_Exercise_
Extract, unchanged, every line from the top of the material below through the line with "SC.camera = cam", and no more.

⟨

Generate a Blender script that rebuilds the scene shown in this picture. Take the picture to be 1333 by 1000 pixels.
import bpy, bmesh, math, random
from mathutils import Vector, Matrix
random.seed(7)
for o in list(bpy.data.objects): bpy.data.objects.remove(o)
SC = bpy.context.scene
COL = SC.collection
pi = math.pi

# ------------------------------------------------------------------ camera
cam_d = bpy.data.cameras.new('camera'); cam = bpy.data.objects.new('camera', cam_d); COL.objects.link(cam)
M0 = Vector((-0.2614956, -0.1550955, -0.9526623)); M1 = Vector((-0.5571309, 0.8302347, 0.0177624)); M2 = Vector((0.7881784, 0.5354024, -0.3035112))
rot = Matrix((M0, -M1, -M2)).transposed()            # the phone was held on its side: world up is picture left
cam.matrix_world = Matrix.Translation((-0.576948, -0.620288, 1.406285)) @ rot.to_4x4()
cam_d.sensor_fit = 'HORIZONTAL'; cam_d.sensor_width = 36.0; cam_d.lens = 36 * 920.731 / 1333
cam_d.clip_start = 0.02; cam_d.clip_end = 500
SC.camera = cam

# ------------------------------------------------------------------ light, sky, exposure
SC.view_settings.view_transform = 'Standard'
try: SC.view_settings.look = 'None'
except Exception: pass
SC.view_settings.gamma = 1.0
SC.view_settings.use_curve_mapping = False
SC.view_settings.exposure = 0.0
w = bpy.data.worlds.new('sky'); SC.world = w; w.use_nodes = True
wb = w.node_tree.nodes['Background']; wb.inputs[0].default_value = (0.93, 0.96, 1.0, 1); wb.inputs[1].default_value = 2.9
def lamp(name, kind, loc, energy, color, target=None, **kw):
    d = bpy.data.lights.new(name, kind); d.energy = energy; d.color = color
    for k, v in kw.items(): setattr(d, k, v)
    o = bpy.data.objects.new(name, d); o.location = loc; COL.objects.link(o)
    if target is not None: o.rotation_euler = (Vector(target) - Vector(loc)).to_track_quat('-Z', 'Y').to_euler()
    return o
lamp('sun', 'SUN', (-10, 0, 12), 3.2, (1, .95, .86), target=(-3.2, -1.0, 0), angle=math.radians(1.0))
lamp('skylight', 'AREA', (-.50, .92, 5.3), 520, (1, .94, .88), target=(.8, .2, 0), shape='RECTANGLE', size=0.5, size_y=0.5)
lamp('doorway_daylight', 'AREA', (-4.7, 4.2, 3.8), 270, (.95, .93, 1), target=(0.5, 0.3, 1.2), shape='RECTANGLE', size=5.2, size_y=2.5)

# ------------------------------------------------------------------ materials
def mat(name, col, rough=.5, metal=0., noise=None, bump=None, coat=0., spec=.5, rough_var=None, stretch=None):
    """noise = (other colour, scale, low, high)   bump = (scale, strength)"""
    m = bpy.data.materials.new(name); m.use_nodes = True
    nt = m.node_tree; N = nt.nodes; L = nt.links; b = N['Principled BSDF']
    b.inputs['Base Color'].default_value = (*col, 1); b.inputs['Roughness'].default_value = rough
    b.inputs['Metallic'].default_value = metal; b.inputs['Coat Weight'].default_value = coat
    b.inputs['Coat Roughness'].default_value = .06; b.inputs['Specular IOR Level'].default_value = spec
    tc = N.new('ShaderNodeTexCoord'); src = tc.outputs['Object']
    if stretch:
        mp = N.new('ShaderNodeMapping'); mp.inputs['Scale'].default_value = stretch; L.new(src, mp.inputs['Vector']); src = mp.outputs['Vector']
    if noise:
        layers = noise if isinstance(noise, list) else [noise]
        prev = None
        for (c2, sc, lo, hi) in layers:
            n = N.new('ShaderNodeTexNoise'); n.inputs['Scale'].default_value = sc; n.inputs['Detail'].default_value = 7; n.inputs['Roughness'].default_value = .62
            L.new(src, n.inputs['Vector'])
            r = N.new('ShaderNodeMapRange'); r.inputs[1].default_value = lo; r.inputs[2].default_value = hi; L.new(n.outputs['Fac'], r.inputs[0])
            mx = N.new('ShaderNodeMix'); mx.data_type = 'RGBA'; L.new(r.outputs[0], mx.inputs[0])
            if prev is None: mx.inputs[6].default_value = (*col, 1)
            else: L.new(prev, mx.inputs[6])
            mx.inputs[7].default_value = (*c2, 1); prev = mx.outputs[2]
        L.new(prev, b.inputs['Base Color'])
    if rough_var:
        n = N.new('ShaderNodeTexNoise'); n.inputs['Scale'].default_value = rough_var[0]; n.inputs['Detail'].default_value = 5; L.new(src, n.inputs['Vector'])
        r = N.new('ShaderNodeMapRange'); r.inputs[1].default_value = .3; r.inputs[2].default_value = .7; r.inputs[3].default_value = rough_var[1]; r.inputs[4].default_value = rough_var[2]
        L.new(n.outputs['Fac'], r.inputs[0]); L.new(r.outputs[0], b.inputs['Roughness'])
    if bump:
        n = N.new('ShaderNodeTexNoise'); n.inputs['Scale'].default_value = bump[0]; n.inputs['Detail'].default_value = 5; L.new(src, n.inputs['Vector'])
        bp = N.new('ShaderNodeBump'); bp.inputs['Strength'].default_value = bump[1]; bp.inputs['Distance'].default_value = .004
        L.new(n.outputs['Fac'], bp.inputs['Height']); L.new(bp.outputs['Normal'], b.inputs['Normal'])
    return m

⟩

_Expected answer_
Generate a Blender script that rebuilds the scene shown in this picture. Take the picture to be 1333 by 1000 pixels.
import bpy, bmesh, math, random
from mathutils import Vector, Matrix
random.seed(7)
for o in list(bpy.data.objects): bpy.data.objects.remove(o)
SC = bpy.context.scene
COL = SC.collection
pi = math.pi

# ------------------------------------------------------------------ camera
cam_d = bpy.data.cameras.new('camera'); cam = bpy.data.objects.new('camera', cam_d); COL.objects.link(cam)
M0 = Vector((-0.2614956, -0.1550955, -0.9526623)); M1 = Vector((-0.5571309, 0.8302347, 0.0177624)); M2 = Vector((0.7881784, 0.5354024, -0.3035112))
rot = Matrix((M0, -M1, -M2)).transposed()            # the phone was held on its side: world up is picture left
cam.matrix_world = Matrix.Translation((-0.576948, -0.620288, 1.406285)) @ rot.to_4x4()
cam_d.sensor_fit = 'HORIZONTAL'; cam_d.sensor_width = 36.0; cam_d.lens = 36 * 920.731 / 1333
cam_d.clip_start = 0.02; cam_d.clip_end = 500
SC.camera = cam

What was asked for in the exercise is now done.